Alberto Gonçalves
O Procurador-Geral da República queixou-se, em entrevista ao DN, de possuir os poderes da Rainha de Inglaterra. Com todo o respeito, não é exactamente verdade. Desde logo, porque a Rainha de Inglaterra não pode dar entrevistas a queixar-se de ter os poderes do dr. Pinto Monteiro. Depois, porque ou eu estou enganado ou à Rainha de Inglaterra não cabe "dirigir, coordenar e fiscalizar a actividade do Ministério Público e emitir as directivas, ordens e instruções a que deve obedecer a actuação dos respectivos magistrados".
A Isabel II nem sequer é permitido emitir palpites acerca das instituições judiciárias inglesas. Já o nosso procurador-geral não só manda nas suas equivalentes de cá como misteriosamente intervém nas de lá, pelo menos a julgar pela rapidez com que assegurou a inocência do eng. Sócrates logo no início da versão britânica da novela Freeport.
O procurador-geral tem o direito de achar que tamanha autoridade não lhe chega? Claro que sim, na medida em que cumpra o dever de agir em conformidade. É duvidoso que um magistrado com a experiência do dr. Pinto Monteiro não conhecesse previamente os reais poderes do cargo para que o nomearam. Se conhecia, o bom senso aconselhava a que recusasse a nomeação. Se não conhecia, o bom senso recomendava que se demitisse com urgência. Se não se demitiu ou demite, o pudor sugere que não venha exigir competências através da imprensa.
Isto, naturalmente, se as afirmações do dr. Pinto Monteiro, sempre desastradas na forma, tivessem alguma razoabilidade no conteúdo.

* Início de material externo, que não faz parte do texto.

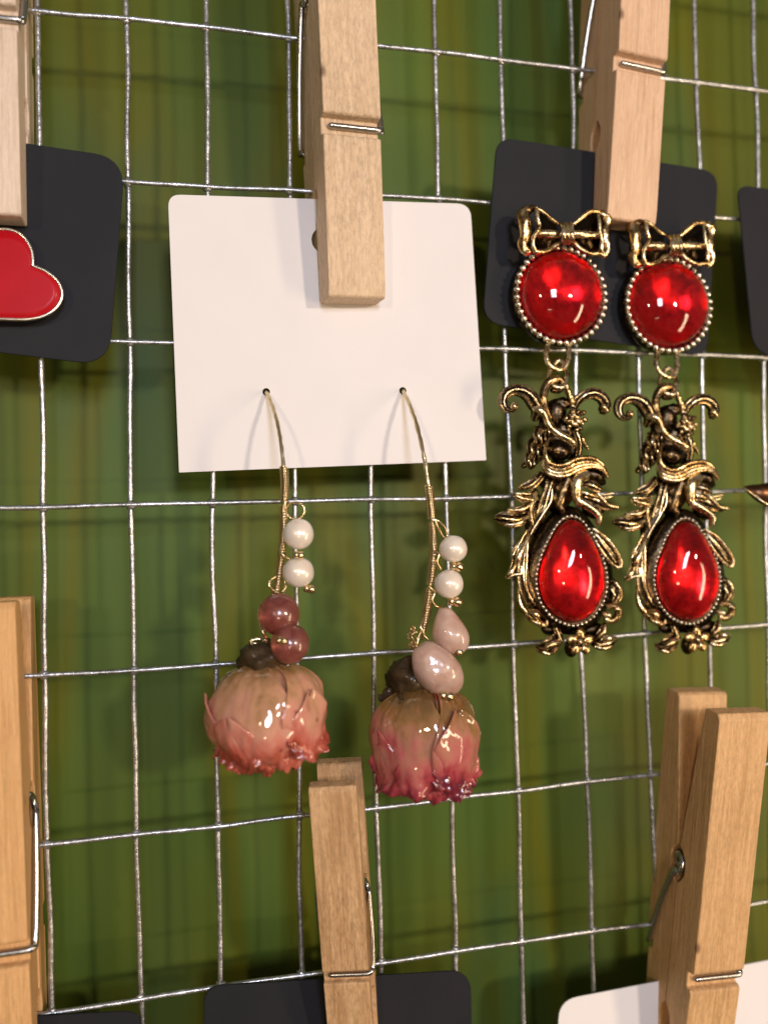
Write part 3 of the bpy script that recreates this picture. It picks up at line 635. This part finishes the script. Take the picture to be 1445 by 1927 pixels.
# bow
hb_ = 0.62
mb = MB()
def B(pts, **kw): tube(mb, TB([(x, y, hb_ + h, r) for x, y, h, r in pts]), kw.pop('n', 10), 5, **kw)
B([(285, 125, 0.02, 22), (200, 140, 0.0, 48), (140, 210, 0, 58), (165, 310, 0.02, 66), (165, 420, 0.02, 60), (135, 520, 0, 48), (165, 590, 0, 52), (235, 590, 0.02, 30)], wear=0.80, rnd=0.3, n=14)
B([(285, 120, 0.1, 20), (360, 170, 0.1, 20), (440, 235, 0.08, 20), (520, 290, 0.05, 18)], wear=0.7)
B([(290, 130, 0.1, 20), (300, 230, 0.12, 20), (320, 330, 0.12, 22), (265, 430, 0.12, 22), (250, 520, 0.12, 20), (275, 600, 0.1, 24)], wear=0.9)
B([(275, 605, 0.1, 24), (350, 605, 0.1, 24), (430, 580, 0.08, 24), (530, 510, 0.06, 22)], wear=0.85)
B([(310, 410, 0.02, 38), (400, 405, 0.05, 42), (510, 415, 0.05, 38)], wear=0.95)
B([(695, 300, 0.06, 18), (780, 230, 0.08, 26), (860, 170, 0.1, 28), (950, 158, 0.1, 24), (985, 180, 0.08, 24)], wear=0.8)
B([(985, 180, 0.0, 30), (1050, 210, 0.0, 46), (1062, 300, 0, 42), (1035, 390, 0, 44), (1045, 490, 0, 42), (1060, 570, 0, 40), (1035, 640, 0, 36)], wear=0.85, rnd=0.3, n=14)
B([(960, 170, 0.1, 16), (975, 260, 0.12, 18), (985, 380, 0.12, 22), (1010, 480, 0.12, 24), (1000, 570, 0.12, 22), (1030, 640, 0.1, 22)], wear=0.95)
B([(700, 410, 0.05, 38), (800, 415, 0.05, 38), (945, 425, 0.02, 36)], wear=0.95)
B([(705, 510, 0.06, 24), (780, 580, 0.08, 26), (880, 625, 0.1, 22), (960, 620, 0.1, 20), (1030, 645, 0.1, 22)], wear=0.8)
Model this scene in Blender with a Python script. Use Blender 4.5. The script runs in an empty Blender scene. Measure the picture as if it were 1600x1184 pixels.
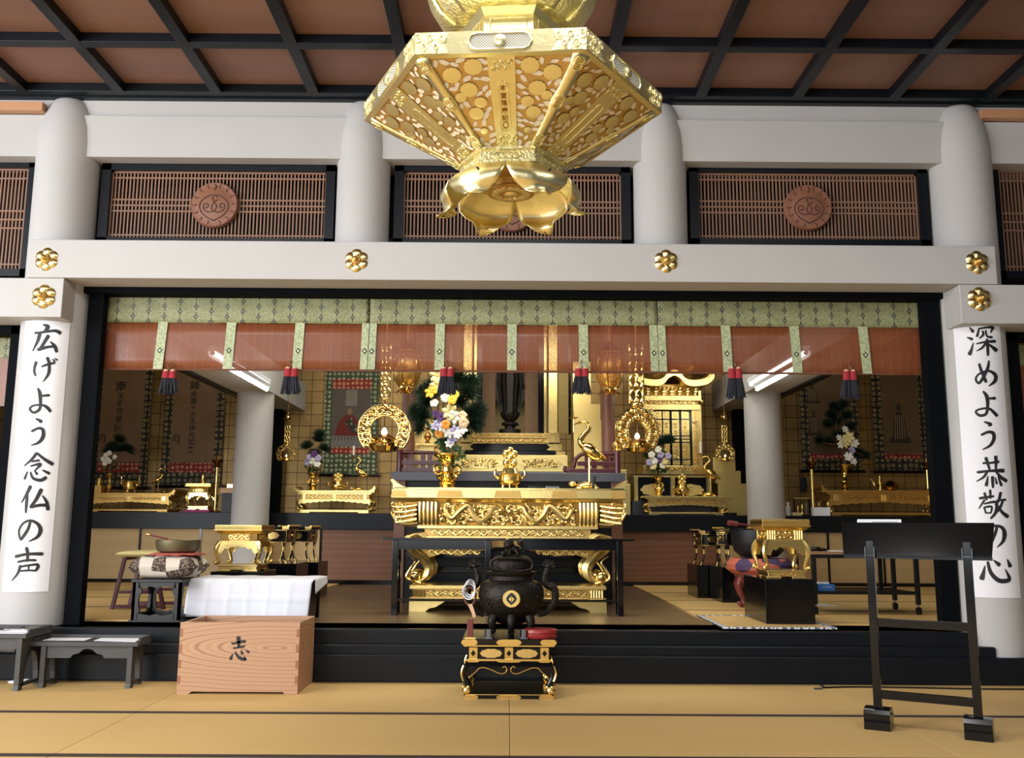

Mas, se por exemplo a gentil arbitrariedade aplicada às "escutas" ao primeiro-ministro não bastasse, o apoio dedicado ao procurador-geral por figuras do gabarito do bastonário dos advogados e da dra. Morgado dos super-processos-que-nunca-vão-longe prova concluden- temente que não há razoabilidade nenhuma.
Há a história pessimamente contada do famoso outlet, há uma investigação curiosamente enxovalhada pelo topo hierárquico e há uma justiça que finge querer influenciar a política para disfarçar a influência que a política exerce de facto sobre a justiça. Há, em suma, pouca vergonha. E não poucos poderes.